Fitch Solutions has revised down its growth outlook for Egypt, citing mounting geopolitical risks and persistent inflationary pressures that are expected to weigh on economic activity over the coming fiscal years.
In its latest report, the firm lowered its forecast for Egypt’s real GDP growth in fiscal year 2025/26 to 4.9%, down from a previous estimate of 5.2%. It also trimmed projections for 2026/2027 to 5.2%, compared to 5.4% previously, noting that the economy is entering the new fiscal cycle from a weaker base.
While the report described the economic impact of escalating tensions linked to the U.S.-Iran conflict as “initially limited,” it warned that downside risks are increasing. The outlook hinges heavily on how long the geopolitical tensions persist and whether they escalate further.
The baseline scenario assumes a significant but short-lived conflict lasting no more than four weeks. However, the possibility of a prolonged confrontation remains a key source of uncertainty for Egypt’s economic trajectory.
Fitch attributed the downgrade to a combination of factors, including softer consumption and investment. Elevated inflation, rising production costs, and a reallocation of government spending are expected to dampen domestic demand.
Additionally, net exports are projected to have a negative impact, further constraining overall growth.
The report raised its inflation forecast to around 13% for 2026, driven by higher energy prices, increased import costs, and the depreciation of the Egyptian pound. These factors are expected to erode household purchasing power, limiting private consumption growth, a key engine of the economy.

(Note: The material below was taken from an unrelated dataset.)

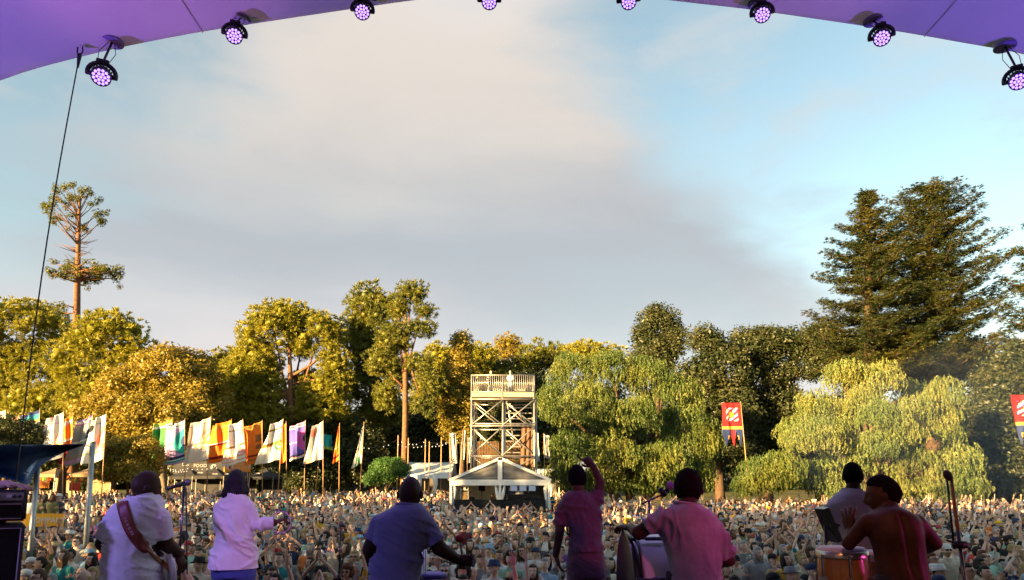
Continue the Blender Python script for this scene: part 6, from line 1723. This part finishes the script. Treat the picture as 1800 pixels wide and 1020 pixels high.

Investment activity is also likely to slow, as higher financing costs and increased input prices weigh on business expansion. The report pointed to weaker foreign direct investment inflows as another constraint on capital formation in the near term.
Fitch warned that risks to the outlook are firmly tilted to the downside. A prolonged or intensifying conflict could lead to further currency depreciation, disruptions in gas supplies, and additional strain on economic activity.
Such developments would not only pressure growth but could also complicate macroeconomic stability, particularly in relation to inflation and external balances.
Despite the downward revisions, Egypt’s projected growth remains above its historical averages, reflecting a degree of underlying resilience. However, the report underscores that this resilience is increasingly being tested by external shocks and structural pressures.